---------- Collected material ----------

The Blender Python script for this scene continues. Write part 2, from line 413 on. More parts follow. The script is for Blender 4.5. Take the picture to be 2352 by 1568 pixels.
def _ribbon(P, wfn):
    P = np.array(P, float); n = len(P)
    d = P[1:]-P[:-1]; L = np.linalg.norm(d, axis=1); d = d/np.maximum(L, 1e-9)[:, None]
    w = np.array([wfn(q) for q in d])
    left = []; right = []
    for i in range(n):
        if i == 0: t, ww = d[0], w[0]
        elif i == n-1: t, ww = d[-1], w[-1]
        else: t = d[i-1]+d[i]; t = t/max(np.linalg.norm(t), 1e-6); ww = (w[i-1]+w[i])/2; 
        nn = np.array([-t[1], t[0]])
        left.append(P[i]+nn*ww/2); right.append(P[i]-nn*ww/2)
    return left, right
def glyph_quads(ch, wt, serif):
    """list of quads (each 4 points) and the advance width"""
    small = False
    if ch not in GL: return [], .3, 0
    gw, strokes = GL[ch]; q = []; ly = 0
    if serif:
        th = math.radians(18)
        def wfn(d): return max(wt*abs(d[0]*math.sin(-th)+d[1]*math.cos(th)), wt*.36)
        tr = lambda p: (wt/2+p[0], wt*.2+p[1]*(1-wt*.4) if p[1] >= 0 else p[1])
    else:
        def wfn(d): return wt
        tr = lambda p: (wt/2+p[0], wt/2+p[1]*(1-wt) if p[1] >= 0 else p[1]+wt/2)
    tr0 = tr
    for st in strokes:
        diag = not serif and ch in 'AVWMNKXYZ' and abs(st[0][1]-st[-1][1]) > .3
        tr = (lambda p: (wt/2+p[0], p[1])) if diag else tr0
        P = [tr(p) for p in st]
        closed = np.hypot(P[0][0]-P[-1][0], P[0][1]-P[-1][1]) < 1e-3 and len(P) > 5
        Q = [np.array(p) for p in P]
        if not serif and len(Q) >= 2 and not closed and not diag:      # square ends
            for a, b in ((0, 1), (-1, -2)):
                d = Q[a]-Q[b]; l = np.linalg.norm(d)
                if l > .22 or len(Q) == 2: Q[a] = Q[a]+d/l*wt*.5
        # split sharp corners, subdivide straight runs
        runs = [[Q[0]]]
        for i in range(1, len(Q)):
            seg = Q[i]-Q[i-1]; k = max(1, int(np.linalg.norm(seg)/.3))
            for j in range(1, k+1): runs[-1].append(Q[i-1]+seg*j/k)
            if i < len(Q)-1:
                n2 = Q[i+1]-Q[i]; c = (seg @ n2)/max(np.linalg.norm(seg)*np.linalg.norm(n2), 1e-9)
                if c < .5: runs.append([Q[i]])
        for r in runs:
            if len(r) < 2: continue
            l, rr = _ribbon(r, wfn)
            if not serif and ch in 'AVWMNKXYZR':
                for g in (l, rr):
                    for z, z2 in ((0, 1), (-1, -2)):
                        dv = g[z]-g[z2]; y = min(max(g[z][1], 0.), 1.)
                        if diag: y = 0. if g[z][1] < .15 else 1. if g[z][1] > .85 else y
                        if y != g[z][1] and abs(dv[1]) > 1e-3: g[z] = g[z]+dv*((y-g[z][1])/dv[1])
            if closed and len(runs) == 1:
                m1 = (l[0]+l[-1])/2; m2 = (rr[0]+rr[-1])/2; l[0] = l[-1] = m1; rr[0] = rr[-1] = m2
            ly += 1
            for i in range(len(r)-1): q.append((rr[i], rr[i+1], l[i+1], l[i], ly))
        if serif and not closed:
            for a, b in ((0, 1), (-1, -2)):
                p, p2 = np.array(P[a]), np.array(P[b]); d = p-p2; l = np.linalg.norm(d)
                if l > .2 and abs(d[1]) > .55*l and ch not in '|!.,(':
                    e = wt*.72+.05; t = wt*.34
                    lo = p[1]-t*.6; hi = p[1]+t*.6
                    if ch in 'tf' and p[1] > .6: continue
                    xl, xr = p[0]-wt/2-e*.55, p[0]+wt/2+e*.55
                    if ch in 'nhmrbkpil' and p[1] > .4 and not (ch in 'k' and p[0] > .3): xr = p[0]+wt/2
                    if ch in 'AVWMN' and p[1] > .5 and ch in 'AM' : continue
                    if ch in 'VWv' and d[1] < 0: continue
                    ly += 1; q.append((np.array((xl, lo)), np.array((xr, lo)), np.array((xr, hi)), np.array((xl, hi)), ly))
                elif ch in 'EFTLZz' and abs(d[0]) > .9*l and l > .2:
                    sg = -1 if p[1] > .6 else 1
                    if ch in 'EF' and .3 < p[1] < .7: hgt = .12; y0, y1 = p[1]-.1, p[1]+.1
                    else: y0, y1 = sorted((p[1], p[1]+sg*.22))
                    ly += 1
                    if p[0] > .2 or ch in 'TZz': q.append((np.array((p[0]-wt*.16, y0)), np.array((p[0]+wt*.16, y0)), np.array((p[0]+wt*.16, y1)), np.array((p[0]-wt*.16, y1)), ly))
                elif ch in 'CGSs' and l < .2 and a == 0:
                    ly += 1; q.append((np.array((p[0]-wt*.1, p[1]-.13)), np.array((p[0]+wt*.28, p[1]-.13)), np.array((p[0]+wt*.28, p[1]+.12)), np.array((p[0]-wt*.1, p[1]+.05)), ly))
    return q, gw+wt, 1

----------

- **Set problem**: Return every line exactly.

- **Exercise response**:
The Blender Python script for this scene continues. Write part 2, from line 413 on. More parts follow. The script is for Blender 4.5. Take the picture to be 2352 by 1568 pixels.
def _ribbon(P, wfn):
    P = np.array(P, float); n = len(P)
    d = P[1:]-P[:-1]; L = np.linalg.norm(d, axis=1); d = d/np.maximum(L, 1e-9)[:, None]
    w = np.array([wfn(q) for q in d])
    left = []; right = []
    for i in range(n):
        if i == 0: t, ww = d[0], w[0]
        elif i == n-1: t, ww = d[-1], w[-1]
        else: t = d[i-1]+d[i]; t = t/max(np.linalg.norm(t), 1e-6); ww = (w[i-1]+w[i])/2; 
        nn = np.array([-t[1], t[0]])
        left.append(P[i]+nn*ww/2); right.append(P[i]-nn*ww/2)
    return left, right
def glyph_quads(ch, wt, serif):
    """list of quads (each 4 points) and the advance width"""
    small = False
    if ch not in GL: return [], .3, 0
    gw, strokes = GL[ch]; q = []; ly = 0
    if serif:
        th = math.radians(18)
        def wfn(d): return max(wt*abs(d[0]*math.sin(-th)+d[1]*math.cos(th)), wt*.36)
        tr = lambda p: (wt/2+p[0], wt*.2+p[1]*(1-wt*.4) if p[1] >= 0 else p[1])
    else:
        def wfn(d): return wt
        tr = lambda p: (wt/2+p[0], wt/2+p[1]*(1-wt) if p[1] >= 0 else p[1]+wt/2)
    tr0 = tr
    for st in strokes:
        diag = not serif and ch in 'AVWMNKXYZ' and abs(st[0][1]-st[-1][1]) > .3
        tr = (lambda p: (wt/2+p[0], p[1])) if diag else tr0
        P = [tr(p) for p in st]
        closed = np.hypot(P[0][0]-P[-1][0], P[0][1]-P[-1][1]) < 1e-3 and len(P) > 5
        Q = [np.array(p) for p in P]
        if not serif and len(Q) >= 2 and not closed and not diag:      # square ends
            for a, b in ((0, 1), (-1, -2)):
                d = Q[a]-Q[b]; l = np.linalg.norm(d)
                if l > .22 or len(Q) == 2: Q[a] = Q[a]+d/l*wt*.5
        # split sharp corners, subdivide straight runs
        runs = [[Q[0]]]
        for i in range(1, len(Q)):
            seg = Q[i]-Q[i-1]; k = max(1, int(np.linalg.norm(seg)/.3))
            for j in range(1, k+1): runs[-1].append(Q[i-1]+seg*j/k)
            if i < len(Q)-1:
                n2 = Q[i+1]-Q[i]; c = (seg @ n2)/max(np.linalg.norm(seg)*np.linalg.norm(n2), 1e-9)
                if c < .5: runs.append([Q[i]])
        for r in runs:
            if len(r) < 2: continue
            l, rr = _ribbon(r, wfn)
            if not serif and ch in 'AVWMNKXYZR':
                for g in (l, rr):
                    for z, z2 in ((0, 1), (-1, -2)):
                        dv = g[z]-g[z2]; y = min(max(g[z][1], 0.), 1.)
                        if diag: y = 0. if g[z][1] < .15 else 1. if g[z][1] > .85 else y
                        if y != g[z][1] and abs(dv[1]) > 1e-3: g[z] = g[z]+dv*((y-g[z][1])/dv[1])
            if closed and len(runs) == 1:
                m1 = (l[0]+l[-1])/2; m2 = (rr[0]+rr[-1])/2; l[0] = l[-1] = m1; rr[0] = rr[-1] = m2
            ly += 1
            for i in range(len(r)-1): q.append((rr[i], rr[i+1], l[i+1], l[i], ly))
        if serif and not closed:
            for a, b in ((0, 1), (-1, -2)):
                p, p2 = np.array(P[a]), np.array(P[b]); d = p-p2; l = np.linalg.norm(d)
                if l > .2 and abs(d[1]) > .55*l and ch not in '|!.,(':
                    e = wt*.72+.05; t = wt*.34
                    lo = p[1]-t*.6; hi = p[1]+t*.6
                    if ch in 'tf' and p[1] > .6: continue
                    xl, xr = p[0]-wt/2-e*.55, p[0]+wt/2+e*.55
                    if ch in 'nhmrbkpil' and p[1] > .4 and not (ch in 'k' and p[0] > .3): xr = p[0]+wt/2
                    if ch in 'AVWMN' and p[1] > .5 and ch in 'AM' : continue
                    if ch in 'VWv' and d[1] < 0: continue
                    ly += 1; q.append((np.array((xl, lo)), np.array((xr, lo)), np.array((xr, hi)), np.array((xl, hi)), ly))
                elif ch in 'EFTLZz' and abs(d[0]) > .9*l and l > .2:
                    sg = -1 if p[1] > .6 else 1
                    if ch in 'EF' and .3 < p[1] < .7: hgt = .12; y0, y1 = p[1]-.1, p[1]+.1
                    else: y0, y1 = sorted((p[1], p[1]+sg*.22))
                    ly += 1
                    if p[0] > .2 or ch in 'TZz': q.append((np.array((p[0]-wt*.16, y0)), np.array((p[0]+wt*.16, y0)), np.array((p[0]+wt*.16, y1)), np.array((p[0]-wt*.16, y1)), ly))
                elif ch in 'CGSs' and l < .2 and a == 0:
                    ly += 1; q.append((np.array((p[0]-wt*.1, p[1]-.13)), np.array((p[0]+wt*.28, p[1]-.13)), np.array((p[0]+wt*.28, p[1]+.12)), np.array((p[0]-wt*.1, p[1]+.05)), ly))
    return q, gw+wt, 1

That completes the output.